Benarlah, jika pihak DTL didukung oleh tokoh adat Melayu, menilai tindakan itu melanggar hukum dan adat Melayu. Karena dilakukan terhadap bangunan yang memiliki nilai historis, simbol kebudayaan Melayu, dan dilakukan secara paksa tanpa musyawarah adat.

Keterlibatan Unsur Adat Melayu
Kesultanan Riau-Lingga dan lembaga adat Melayu Kepulauan Riau (LAM Kepri) menyatakan dukungan terhadap pemilik hotel dan mengecam perobohan karena dianggap “tidak menghormati marwah adat Melayu”.

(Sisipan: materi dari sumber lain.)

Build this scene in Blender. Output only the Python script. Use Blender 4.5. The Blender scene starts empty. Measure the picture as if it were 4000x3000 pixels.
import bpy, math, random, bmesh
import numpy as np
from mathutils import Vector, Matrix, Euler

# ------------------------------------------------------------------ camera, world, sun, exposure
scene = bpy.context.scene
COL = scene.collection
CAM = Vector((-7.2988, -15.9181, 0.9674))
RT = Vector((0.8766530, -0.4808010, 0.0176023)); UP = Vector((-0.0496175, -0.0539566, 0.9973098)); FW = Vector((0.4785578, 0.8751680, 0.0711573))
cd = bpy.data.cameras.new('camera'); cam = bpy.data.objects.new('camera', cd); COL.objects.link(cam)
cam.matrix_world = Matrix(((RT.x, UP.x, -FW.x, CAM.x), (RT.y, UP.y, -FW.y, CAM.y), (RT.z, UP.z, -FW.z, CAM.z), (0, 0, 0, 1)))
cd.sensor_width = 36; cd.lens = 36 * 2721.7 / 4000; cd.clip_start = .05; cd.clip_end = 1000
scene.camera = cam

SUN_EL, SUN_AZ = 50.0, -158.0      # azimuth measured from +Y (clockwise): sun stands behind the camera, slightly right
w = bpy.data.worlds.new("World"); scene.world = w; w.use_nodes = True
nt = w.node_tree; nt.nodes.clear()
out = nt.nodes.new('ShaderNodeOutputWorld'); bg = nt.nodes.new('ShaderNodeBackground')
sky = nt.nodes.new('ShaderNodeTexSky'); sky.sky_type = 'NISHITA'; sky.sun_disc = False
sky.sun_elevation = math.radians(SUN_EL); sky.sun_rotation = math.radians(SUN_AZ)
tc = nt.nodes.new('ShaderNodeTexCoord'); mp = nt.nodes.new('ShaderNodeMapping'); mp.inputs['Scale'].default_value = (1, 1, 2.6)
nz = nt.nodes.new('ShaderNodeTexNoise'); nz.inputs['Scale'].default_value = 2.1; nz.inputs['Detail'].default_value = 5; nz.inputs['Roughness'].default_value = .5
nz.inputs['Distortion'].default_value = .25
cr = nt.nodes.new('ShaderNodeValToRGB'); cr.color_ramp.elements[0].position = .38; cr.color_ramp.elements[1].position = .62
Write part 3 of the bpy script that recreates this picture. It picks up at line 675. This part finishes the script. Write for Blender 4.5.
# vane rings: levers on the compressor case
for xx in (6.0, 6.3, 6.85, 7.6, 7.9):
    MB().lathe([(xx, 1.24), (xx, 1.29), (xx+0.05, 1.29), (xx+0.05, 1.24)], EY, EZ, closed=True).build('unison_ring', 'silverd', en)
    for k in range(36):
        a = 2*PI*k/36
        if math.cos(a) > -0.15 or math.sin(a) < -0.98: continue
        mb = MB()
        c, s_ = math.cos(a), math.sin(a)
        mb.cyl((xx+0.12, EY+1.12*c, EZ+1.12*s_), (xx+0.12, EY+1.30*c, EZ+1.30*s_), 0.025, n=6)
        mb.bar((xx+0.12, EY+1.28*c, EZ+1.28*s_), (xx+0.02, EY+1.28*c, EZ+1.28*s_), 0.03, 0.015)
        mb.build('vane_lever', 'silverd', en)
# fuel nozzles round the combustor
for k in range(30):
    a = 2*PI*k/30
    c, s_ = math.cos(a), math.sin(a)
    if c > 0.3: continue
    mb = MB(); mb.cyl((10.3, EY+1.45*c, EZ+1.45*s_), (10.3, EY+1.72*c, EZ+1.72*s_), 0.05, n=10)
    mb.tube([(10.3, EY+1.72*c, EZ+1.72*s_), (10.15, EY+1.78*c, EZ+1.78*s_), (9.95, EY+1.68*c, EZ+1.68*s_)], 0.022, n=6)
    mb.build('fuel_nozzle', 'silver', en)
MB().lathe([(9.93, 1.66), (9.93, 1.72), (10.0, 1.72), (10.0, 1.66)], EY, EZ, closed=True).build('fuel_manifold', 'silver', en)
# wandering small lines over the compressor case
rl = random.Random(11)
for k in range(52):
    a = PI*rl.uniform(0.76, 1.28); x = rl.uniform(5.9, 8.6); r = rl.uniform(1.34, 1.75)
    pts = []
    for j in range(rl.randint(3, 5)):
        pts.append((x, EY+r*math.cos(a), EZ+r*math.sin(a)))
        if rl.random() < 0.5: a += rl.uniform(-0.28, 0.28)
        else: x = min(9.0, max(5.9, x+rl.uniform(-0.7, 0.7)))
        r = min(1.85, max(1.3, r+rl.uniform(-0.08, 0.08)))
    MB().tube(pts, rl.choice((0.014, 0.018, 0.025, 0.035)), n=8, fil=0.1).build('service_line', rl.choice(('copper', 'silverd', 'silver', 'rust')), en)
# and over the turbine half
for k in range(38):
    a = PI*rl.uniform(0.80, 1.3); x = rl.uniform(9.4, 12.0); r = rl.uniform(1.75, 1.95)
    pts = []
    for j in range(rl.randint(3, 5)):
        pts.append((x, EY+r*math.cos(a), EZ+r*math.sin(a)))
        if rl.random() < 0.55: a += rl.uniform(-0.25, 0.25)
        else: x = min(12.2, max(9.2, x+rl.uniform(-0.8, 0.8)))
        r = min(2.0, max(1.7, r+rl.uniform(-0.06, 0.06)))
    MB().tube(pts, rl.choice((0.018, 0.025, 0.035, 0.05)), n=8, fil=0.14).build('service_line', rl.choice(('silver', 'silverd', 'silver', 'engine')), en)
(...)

Mereka menilai tindakan tersebut bukan sekadar pelanggaran hukum perdata, tetapi juga “penghinaan terhadap kearifan lokal dan simbol sejarah Melayu di Batam”.

Analisis Hukum Adat
1. Status Masyarakat Hukum Adat Melayu di Batam
Batam, sebagai bagian dari Kepulauan Riau, secara historis merupakan wilayah Kesultanan Riau-Lingga, dengan sistem adat Melayu yang masih hidup. Lembaga Adat Melayu (LAM Kepri) diakui oleh pemerintah daerah sebagai representasi masyarakat hukum adat Melayu.

Namun, pengakuan formal terhadap tanah ulayat Melayu di Batam belum ada secara administratif. Tidak terdapat Peraturan Daerah atau SK Walikota yang menetapkan wilayah adat Melayu tertentu di Batam.